I'm attempting to implement multiplication and division in $GF(2^8)$ using log and exponential tables. I'm using the exponent of 3 as my generator, using instructions from here.
However I'm having trouble getting the expected answer for some of these trivial multiplications.
For $2 · 4$ this works:
$$ \begin{align*} \log_3(2) &= 25 \\ \log_3(4) &= 50 \\ 25 + 50 &= 75 \\ \exp_3(75) &= 8 \Rightarrow \text{ expected answer} \end{align*}$$
However for $7 · 11$ this breaks down:
$$\begin{align*} \log_3(7) &= 198 \\ \log_3(11) &= 104 \\ 198 + 104 &= 302. \\ \text{Mod it by 255, gives us 47.}\\ \exp_3(47) &= 49 \end{align*}$$ instead of the expected 77.

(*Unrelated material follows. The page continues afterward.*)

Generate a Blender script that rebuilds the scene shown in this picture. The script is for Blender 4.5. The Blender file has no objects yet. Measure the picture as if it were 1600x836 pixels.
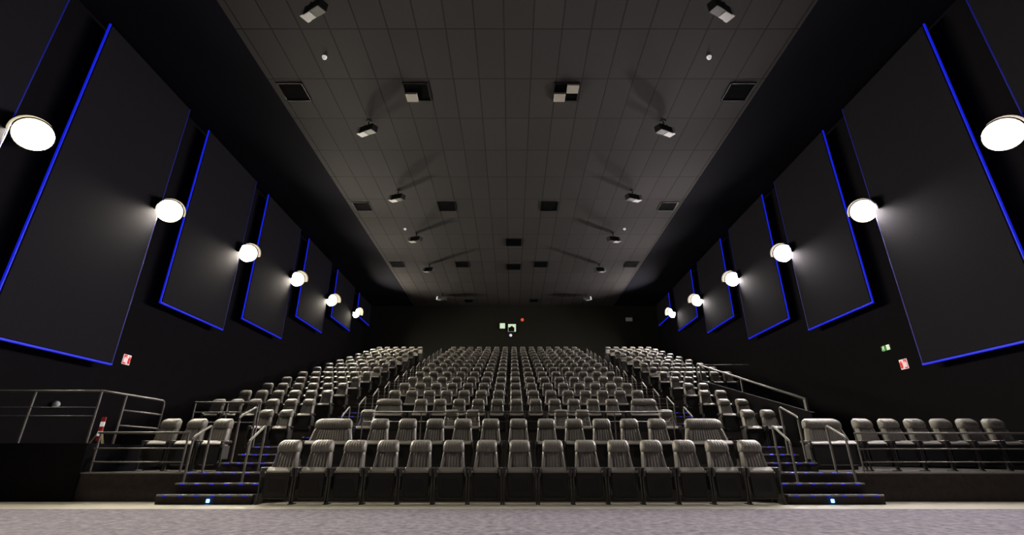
import bpy, bmesh, math, random
from mathutils import Vector, Matrix
random.seed(7)
C = bpy.context.scene
col = C.collection

# ------------------------------------------------------------------ camera
cam = bpy.data.objects.new('camera', bpy.data.cameras.new('camera'))
col.objects.link(cam)
cam.location = (-0.14, 0, 0.75)
cam.rotation_euler = (math.radians(90 + 21.7), 0, 0)
cam.data.sensor_width = 36
cam.data.lens = 746 / 1600 * 36
cam.data.clip_end = 200
C.camera = cam

# ------------------------------------------------------------------ world / exposure
w = bpy.data.worlds.new('world'); C.world = w; w.use_nodes = True
w.node_tree.nodes['Background'].inputs[0].default_value = (0.9, 0.9, 1, 1)
w.node_tree.nodes['Background'].inputs[1].default_value = 0.0
C.view_settings.view_transform = 'Standard'
C.view_settings.look = 'None'
C.view_settings.gamma = 1
C.view_settings.use_curve_mapping = False
C.view_settings.exposure = 0.0
LAMP_STRENGTH = 800.0
LAMP_R = 0.33
AIM = [(.66, .68, .44), (.66, .68, .38), (.66, .68, .26), (.68, .66, .16), (.74, .58, .20), (.90, .34, .20)]   # inward, forward, down
HOODS = [.62, .62, .62, .60, .58, .44]
BARRELS = [.30, .30, .30, .28, .26, .20]
COL_LEFT = (1.0, 0.91, 0.74)
COL_RIGHT = (1.0, 0.92, 0.89)

# ------------------------------------------------------------------ materials
def mat(name, base, rough=0.7, metal=0.0, emit=None, strength=0.0, noise=None, bump=None, spec=0.5):
    m = bpy.data.materials.new(name); m.use_nodes = True
    nt = m.node_tree; b = nt.nodes['Principled BSDF']
    b.inputs['Base Color'].default_value = (*base, 1)
    b.inputs['Roughness'].default_value = rough
    b.inputs['Metallic'].default_value = metal
    b.inputs['Specular IOR Level'].default_value = spec
    if emit:
        b.inputs['Emission Color'].default_value = (*emit, 1)
        b.inputs['Emission Strength'].default_value = strength
    if noise:
        scale, amt, base2 = noise
        tc = nt.nodes.new('ShaderNodeTexCoord'); n = nt.nodes.new('ShaderNodeTexNoise')
        n.inputs['Scale'].default_value = scale; n.inputs['Detail'].default_value = 6
        n.inputs['Roughness'].default_value = 0.7
        nt.links.new(tc.outputs['Object'], n.inputs['Vector'])
        r = nt.nodes.new('ShaderNodeValToRGB')
        r.color_ramp.elements[0].position = 0.5 - amt; r.color_ramp.elements[1].position = 0.5 + amt
        r.color_ramp.elements[0].color = (*base, 1); r.color_ramp.elements[1].color = (*base2, 1)
        nt.links.new(n.outputs['Fac'], r.inputs[0]); nt.links.new(r.outputs[0], b.inputs['Base Color'])
        if bump:
            bp = nt.nodes.new('ShaderNodeBump'); bp.inputs['Strength'].default_value = bump
            bp.inputs['Distance'].default_value = 0.01
            nt.links.new(n.outputs['Fac'], bp.inputs['Height']); nt.links.new(bp.outputs[0], b.inputs['Normal'])
    return m

M = {}
M['fabric'] = mat('seat_fabric', (0.27, 0.252, 0.22), 0.46, noise=(30, 0.2, (0.35, 0.33, 0.29)), bump=0.12, spec=0.6)
M['shell'] = mat('seat_shell_plastic', (0.032, 0.032, 0.030), 0.5)
M['arm'] = mat('armrest_plastic', (0.06, 0.055, 0.055), 0.35)
M['stand'] = mat('seat_stand_metal', (0.10, 0.10, 0.09), 0.4, 0.2)
M['carpet_dark'] = mat('tier_carpet', (0.045, 0.037, 0.035), 0.95, noise=(9, 0.25, (0.085, 0.070, 0.065)), bump=0.3)
M['carpet'] = mat('front_carpet', (0.075, 0.066, 0.095), 0.95, noise=(9, 0.16, (0.275, 0.25, 0.30)), bump=0.9)
M['beige'] = mat('beige_threshold', (0.36, 0.34, 0.27), 0.6, noise=(6, 0.3, (0.46, 0.43, 0.35)))
M['wall'] = mat('black_wall_fabric', (0.009, 0.008, 0.009), 0.95, spec=0.1, noise=(3, 0.3, (0.013, 0.012, 0.014)))
M['back'] = mat('back_wall_paint', (0.040, 0.040, 0.031), 0.95, spec=0.1)
M['panel'] = mat('panel_cloth', (0.020, 0.019, 0.026), 0.95, spec=0.1, noise=(25, 0.3, (0.028, 0.027, 0.034)))
M['painted_shade'] = mat('side_ceiling_painted_shade', (0.014, 0.014, 0.022), 0.95, spec=0.1)  # near-black tone paints in the shade along the ceiling sides
M['rail'] = mat('rail_metal', (0.22, 0.21, 0.195), 0.5, 0.6)
M['rail_dark'] = mat('dull_rail_metal', (0.12, 0.115, 0.105), 0.5, 0.5)
M['nose'] = mat('step_nosing', (0.30, 0.29, 0.27), 0.4, 0.3)
M['blue'] = mat('blue_led', (0.01, 0.01, 0.1), 0.5, emit=(0.008, 0.02, 1.0), strength=0.6)
M['blue_dim'] = mat('blue_led_dim', (0.01, 0.01, 0.1), 0.5, emit=(0.012, 0.02, 0.6), strength=0.22)
M['step_led'] = mat('step_led', (0.01, 0.01, 0.1), 0.5, emit=(0.02, 0.04, 1.0), strength=0.6)
M['step_lamp'] = mat('step_lamp', (0.1, 0.1, 0.3), 0.5, emit=(0.12, 0.35, 1.0), strength=7)
M['lampL'] = mat('lamp_glass_left', (1, 1, 1), 0.3, emit=COL_LEFT, strength=LAMP_STRENGTH)
M['lampR'] = mat('lamp_glass_right', (1, 1, 1), 0.3, emit=COL_RIGHT, strength=LAMP_STRENGTH)
M['black_metal'] = mat('black_metal', (0.015, 0.015, 0.016), 0.5, 0.4)
M['hood'] = mat('matt_black_hood', (0.008, 0.0075, 0.0065), 1.0, spec=0.0)
M['void'] = mat('vent_black', (0.002, 0.002, 0.003), 0.9, spec=0.05)
M['grille'] = mat('white_grille', (0.85, 0.80, 0.68), 0.6, noise=(40, 0.2, (0.6, 0.56, 0.48)))
M['painted_lit_face'] = mat('painted_lit_face', (0.8, 0.8, 0.8), 0.5)  # white put in for the speaker faces the wall lamps light
M['spk'] = mat('pale_grey_housing', (0.75, 0.75, 0.76), 0.5)
M['white'] = mat('white_plastic_added_glow', (0.9, 0.9, 0.88), 0.4, emit=(1, 1, 0.95), strength=0.35)
M['red'] = mat('red_enamel', (0.75, 0.05, 0.04), 0.5)
M['sign_red'] = mat('luminous_red_sign', (0.75, 0.06, 0.05), 0.5, emit=(0.8, 0.05, 0.05), strength=0.5)
M['sign_white'] = mat('luminous_white_sign', (0.9, 0.85, 0.85), 0.5, emit=(1, 0.72, 0.72), strength=0.55)
M['exit_white'] = mat('exit_sign_white', (0.9, 0.9, 0.8), 0.5, emit=(0.9, 0.95, 0.7), strength=0.6)
M['exit_green'] = mat('exit_sign_green', (0.05, 0.3, 0.05), 0.5, emit=(0.06, 0.35, 0.06), strength=0.3)
M['port'] = mat('lit_projection_glass', (0.5, 0.6, 0.5), 0.2, emit=(0.62, 0.78, 0.52), strength=0.95)
M['pilot'] = mat('pilot_light', (0.9, 0.9, 1), 0.3, emit=(0.75, 0.7, 0.85), strength=0.8)
M['redlamp'] = mat('red_indicator', (0.9, 0.1, 0.05), 0.3, emit=(1.0, 0.12, 0.08), strength=0.6)
M['wood'] = mat('pale_wood', (0.45, 0.36, 0.2), 0.6)

# ceiling: grid of large acoustic boards
m = bpy.data.materials.new('ceiling_boards'); m.use_nodes = True; nt = m.node_tree; b = nt.nodes['Principled BSDF']
b.inputs['Roughness'].default_value = 0.8; b.inputs['Specular IOR Level'].default_value = 0.25
tc = nt.nodes.new('ShaderNodeTexCoord'); br = nt.nodes.new('ShaderNodeTexBrick')
br.offset = 0; br.inputs['Scale'].default_value = 1; br.inputs['Brick Width'].default_value = 0.80
br.inputs['Row Height'].default_value = 1.86; br.inputs['Mortar Size'].default_value = 0.022
br.inputs['Mortar Smooth'].default_value = 0.2
br.inputs['Color1'].default_value = (0.084, 0.077, 0.077, 1); br.inputs['Color2'].default_value = (0.072, 0.066, 0.067, 1)
br.inputs['Mortar'].default_value = (0.030, 0.028, 0.028, 1)
mp = nt.nodes.new('ShaderNodeMapping'); mp.inputs['Location'].default_value = (0.36, -0.47, 0)
nt.links.new(tc.outputs['Object'], mp.inputs['Vector']); nt.links.new(mp.outputs[0], br.inputs['Vector'])
nt.links.new(br.outputs['Color'], b.inputs['Base Color'])
bp = nt.nodes.new('ShaderNodeBump'); bp.inputs['Strength'].default_value = 0.6; bp.inputs['Distance'].default_value = 0.02; bp.invert = True
nt.links.new(br.outputs['Fac'], bp.inputs['Height']); nt.links.new(bp.outputs[0], b.inputs['Normal'])
M['ceiling'] = m

# ------------------------------------------------------------------ helpers
def box(bm, c, s, bev=0.0, rot=None, seg=2):
    r = bmesh.ops.create_cube(bm, size=1.0)
    vs = r['verts']
    for v in vs: v.co = Vector((v.co.x * s[0], v.co.y * s[1], v.co.z * s[2]))
    if bev > 0:
        es = list({e for v in vs for e in v.link_edges})
        rr = bmesh.ops.bevel(bm, geom=es, offset=bev, segments=seg, affect='EDGES', profile=0.5)
        vs = list({v for f in rr['faces'] for v in f.verts} | {v for v in vs if v.is_valid})
    if rot is not None:
        R = rot if isinstance(rot, Matrix) else Matrix.Rotation(rot[1], 3, rot[0])
        for v in vs: v.co = R @ v.co
    for v in vs: v.co += Vector(c)

def bx(bm, x0, x1, y0, y1, z0, z1, bev=0.0):
    box(bm, ((x0+x1)/2, (y0+y1)/2, (z0+z1)/2), (abs(x1-x0), abs(y1-y0), abs(z1-z0)), bev)

def tube(bm, pts, r, n=8, cap=True):
    pts = [Vector(p) for p in pts]; rings = []
    for i, p in enumerate(pts):
        if i == 0: t = pts[1] - p
        elif i == len(pts) - 1: t = p - pts[i-1]
        else: t = (pts[i+1] - p).normalized() + (p - pts[i-1]).normalized()
        t.normalize()
        a = Vector((0, 0, 1)) if abs(t.z) < 0.9 else Vector((0, 1, 0))
        u = t.cross(a).normalized(); v = t.cross(u).normalized()
        rings.append([bm.verts.new(p + u * r * math.cos(2*math.pi*k/n) + v * r * math.sin(2*math.pi*k/n)) for k in range(n)])
    for a, b_ in zip(rings, rings[1:]):
        for k in range(n): bm.faces.new((a[k], a[(k+1) % n], b_[(k+1) % n], b_[k]))
    if cap: bm.faces.new(rings[0][::-1]); bm.faces.new(rings[-1])

def arc(p0, p1, p2, n=5):
    p0, p1, p2 = Vector(p0), Vector(p1), Vector(p2)
    return [(1-t)**2*p0 + 2*t*(1-t)*p1 + t*t*p2 for t in [i/n for i in range(n+1)]]

def obj(name, bm, material, parent=None, smooth=False):
    bmesh.ops.recalc_face_normals(bm, faces=bm.faces)
    me = bpy.data.meshes.new(name); bm.to_mesh(me); bm.free()
    if isinstance(material, (list, tuple)):
        for x in material: me.materials.append(x)
    else: me.materials.append(material)
    if smooth:
        for p in me.polygons: p.use_smooth = True
    o = bpy.data.objects.new(name, me); col.objects.link(o)
    if parent: o.parent = parent
    return o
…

From what I understand, we use modulus 255 because the 3 generator 'wraps around' on the 255th power (so the pattern repeats after that) thus we only need 0~254. Even if I'm wrong in this, $302 \bmod 256$ still doesn't give us $70$, where $\exp_3(70) = 77$ (the expected answer)
My observation for both multiplication and division is that it works fine until the result of addition/subtraction goes out of range of 0~255.